Explain Amp classes & how effects sound?


I see class A, B, AB, Class T, etc on amplifier specifications. Can someone explain (simple terms) how each class (even class T) effects sound quality?
aberyclark

Showing 2 responses by kirkus

Most transistor amplifiers do operate pretty close to class B; at low power levels most of the power comes from the driver transistors rather than the outputs. But in order to keep the amplifier from making significant distortion (notch and crossover) at the zero crossing point, they have to have a certain minimum amount of bias current to make that happen. As a result they are considered class AB
Maybe you're meaning that most of the power dissapated is in the drivers at small signal levels? This is indeed true in some designs, notably emitter-follower output stages with one set of output transistors. But in a conventional solid-state amplifier, virtually all the loudspeaker current flows through the output transistors, NOT the drivers. In any case, I'd agree that what constitutes "Class A" and "Class AB" is indeed widely used imprecisely . . . even though in a solid-state amplifier, they are distinctly different operating points.

The "cutoff" region in a tube or transistor is defined as the area where its transconductance drops sharply as the current through the device is reduced. In true Class B operation, the bias point is chosen so that the cutoff region of both halves of the output stage occur inversely at the same time . . . that is, the upper half is turning on at the same time, and to the same degree, that the lower half is turning off. In Class AB, one half of the output stage remains turned on before the other is turned off, thus giving a region (in the "middle") where both devices are conducting at full transconductance together. This is of course its Class A region.

The problem with Class B is well known -- it's due to the fact that pairs of output devices operating this way are non-conjugate, and the turning-on of one half never lines up exactly with the turning-off of the other. But in (solid-state) Class AB, the transition-region of the output device is left completely "exposed", without the other half compensating for its change in transconductance at all. Thus, the consequences are more severe - once a Class AB output stage leaves its Class A region, it produces more distortion than a pure Class B design.

On the test bench, a solid-state Class B design produces its best distortion at a specific bias level, and increases in distortion are evident both when the bias is too low AND when it's too high. Maintaining it at the proper point with regards to temperature is a very complex task, which is dependent not only on circuit design, but physical layout, assembly, and calibration procedure. Class AB on the other hand simply needs to have sufficient bias control to avoid overheating. For those who hear differences when their solid-state amps are left on all the time, variations in output stage bias current are the obvious reason why.

However, in a transformer-coupled push-pull tube output stage, the crossover behavior is fundamentally different for two reasons. First, it's a power amplifer (rather than just a current amplifier) which means the linearity is dependent on both the voltage and current across the device, as opposed to just the current - the latter more determining the cutoff characteristics.
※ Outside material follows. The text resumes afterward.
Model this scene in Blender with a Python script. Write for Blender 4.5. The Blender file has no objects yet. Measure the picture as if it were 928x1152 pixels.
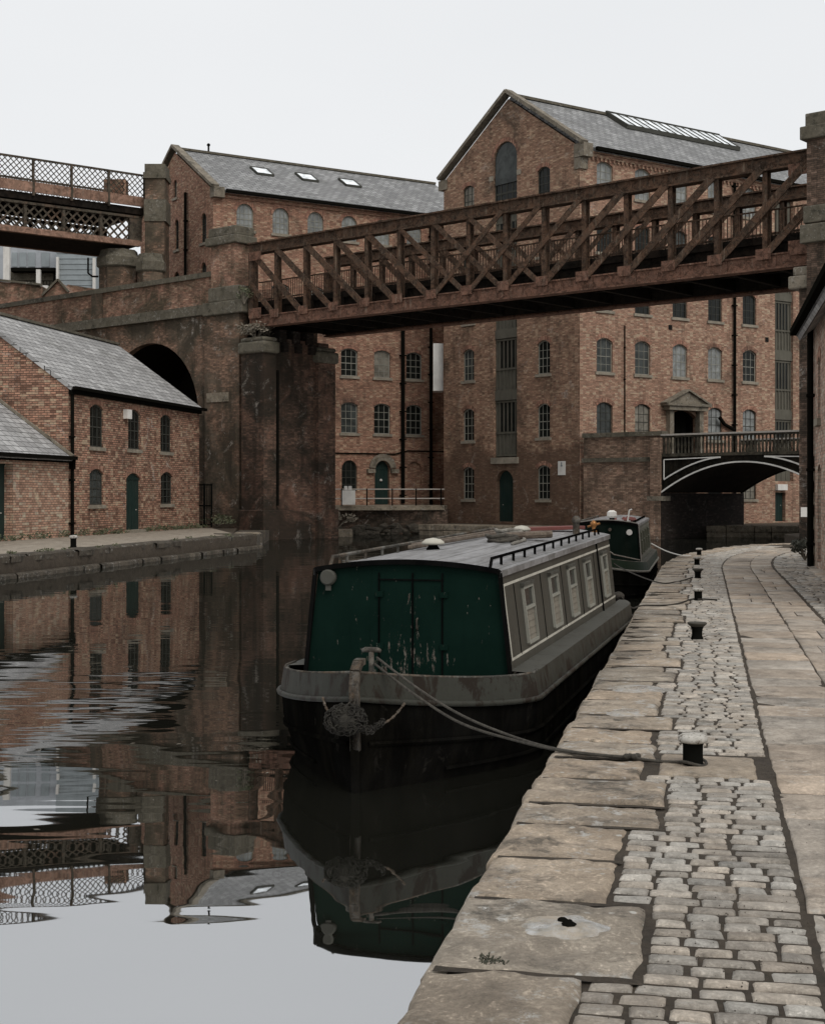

Second, this is accentuated by the fact that the primary inductance in the output transformer "forces" the plate of the non-conducting tube through its transition region, which in turn has less influence (the Rp increases) the more "turned-off" it's driven.

The consequent is that in a traditional tube amp, there is much more "grey area" between Class B and AB, because the presence/absence of crossover distortion is determined principally by the quality of coupling in the two halves of the output transformer's primary. The Class AB bias current serves mainly to keep some magnetization in the transformer core to compensate for leakage reactances. And on the test bench, P-P tube amps tend to show their most pronounced crossover distortion at the high-frequency, high-power end of the scale, where the output transformer core becomes most saturated.
Yes Stanwal, I did mean the power amp - my dyslexia! Still, what was (is) meant by 'current-dumping'?
"Current-dumping" is Peter Walker's terminology, it refers to the power side of what is essentially a feedforward amplifier. In this topology, there are actually two amplifiers summed together in the output, one being a low-power Class A amp, and the other being a high power push-pull amp with virtually no bias (even less than Class B, sort of a symmetrical Class C). Here the high-power "current dumpers" send the vast majority of the current to the loudspeakers, and the Class A amp supplies current opposite to the inherent non-linearity in the current dumpers.

It's actually quite a brilliant circuit, typical of Peter Walker's elegant engineering approach . . . and it definately made sense with the power semiconductors of the time, which had linearity problems all across their range of operation. Modern power transistors however can be extremely linear in Class B right up to the crossover region, so it may be that the power-dissipation spent in a separate Class A amplifier in a feedforward design, may be better spent simply applying bias to the output stage itself, maybe in combination with lower-value emitter resistors.

Another "hybrid" Class A approach that holds promise is Class G (aka Class H), with the inside (main) amp biased into Class A. This might be thought of as a symmetrical Class C amp wrapped around a Class A amp (inside a dream within a dream, within a Taco Bell, inside a KFC!) Seriously, though, the problem with glitches in Class G/H amps in Walker's era are solved today with better switching diodes, which may also make the feed-forward approach moot in modern times.